Inevitably comparisons are drawn between the Philippines and its neighbours. Although in many cases the Philippines comes out better, particularly on the fundamentals, there are still doubts about its attraction for equity investors. "There is probably better value in Thailand or Korea," says Wilson. "Lack of liquidity in the Philippines means it does not come near the top of that list. There are no great bargains."

Foreigners account for around half of the stock market's investment and tend to lead trends, but a small burst of activity in March was the only real sign of foreign interest and turnover remained pretty low. Daily turnover is around $25 million to $50 million, which, reckons Wilson, is "pretty pathetic" compared with turnover of three times that much at the market's height.

"There is not much excitement although the leading blue chips are fairly strong with some foreign buying," says Wilson. "The foreign money coming in thinks the economy is on the up and more are waiting to see bank lending on the increase and first-quarter GNP in positive territory."

Barclays Capital's head of research for Asia, Desmond Supple, identifies "business cycle dynamics" as a leading factor that distinguishes the Philippines from other economies in Asia. "Bank system credit crunches and consumer price deflation undermine future incentives for private investment," he says. "The Philippines is different because it is going to be one of the first economies to emerge from its downturn in its business cycle for several reasons. Its banking system is stable structurally and it can mobilize savings into investment capital, which is noticeably absent in other countries."

Supple also points to government measures to regenerate the economy, with interest rates being cut, and an easing in fiscal policy that is expected to spur stronger demand. Barclays expects growth of 1.7% for the coming year, with the rest of Asia flat or negative.

The latest figures from the central bank indicate a 2.1% increase in commercial bank loan portfolios for last year and a reduction in non-performing loans to 10.37% in December, from an 11.82% past-due ratio a month earlier.

Real GNP growth is forecast by the government at 3% to 3.5% for this year, with inflation expected to be 8% to 9% and a current account surplus of 1.1% of GNP.

Return of the dealmakers

At a time when the stock market is edging back up, the corporate finance business is also starting to revive. Jardine Fleming Exchange Capital Securities research director Joven Babaan says: "I think people are becoming more positive and more optimistic. In the past people were resigned to a crisis situation here, now they are more hopeful and that gives birth to a lot of transactions." Mergers and acquisitions, recapitalization and selling of assets are all on the rise. "Capital mobilization is a good sign and a good basis for recovery," he says.

There are investors looking for opportunities, such as in the cement industry, where the world's leading players including Cemex, Blue Circle and Lafarge, are making strategic investments.

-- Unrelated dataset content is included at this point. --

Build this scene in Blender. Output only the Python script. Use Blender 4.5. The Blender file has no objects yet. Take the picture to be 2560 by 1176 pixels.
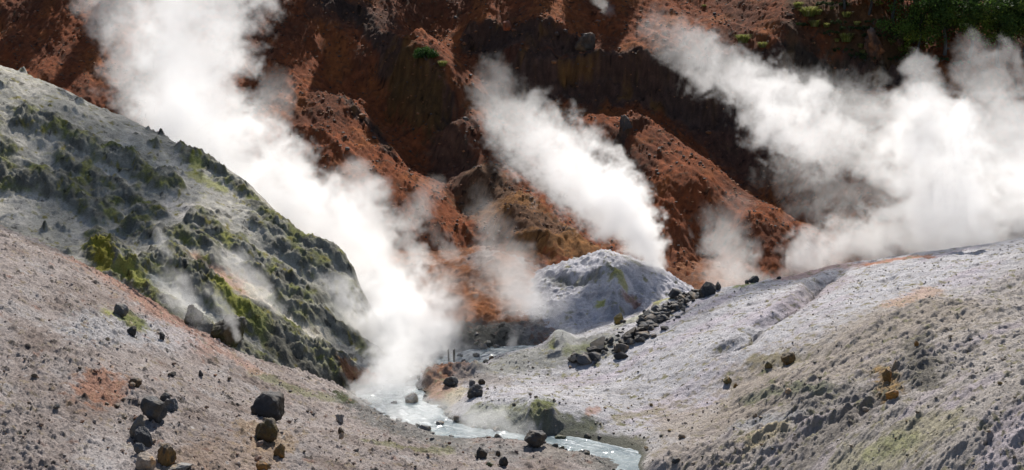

Wilson at Paribas laments the lack of new issues both in equities and bonds, with the only sign of activity a convertible private placement by San Miguel subsidiary La Tondena Distillers, which is selling Ps1 billion ($26 million) of five-year convertible preference shares to BancAmerica Equity Partners and US-based private equity firm Orchid Asia Holdings, matched by a further Ps1 billion being bought by San Miguel itself. The deal was arranged by JP Morgan and proceeds will be used to reduce existing debts. Property conglomerate Ayala was expected to come to the market with a share issue to raise "a substantial amount of cash" in order to fund a proposed strategic acquisition.

Many deals are on hold until the country's economic situation becomes clearer. "Policy has been crafted quite well and the policymakers have responded appropriately to the crisis and are doing their best not to stunt growth, but investors are reluctant to come in until they see signs of recovery," says Luz Lurenzo, vice-president of research at ATR Securities.

The government's official forecast for GDP growth for this year is between 2% and 3%, but ATR is more optimistic suggesting 3% plus. Many commentators point to the relative strength of the Philippines' banks as one of its saving graces when compared with Thailand, for example, and they also act as a useful pointer to economic recovery.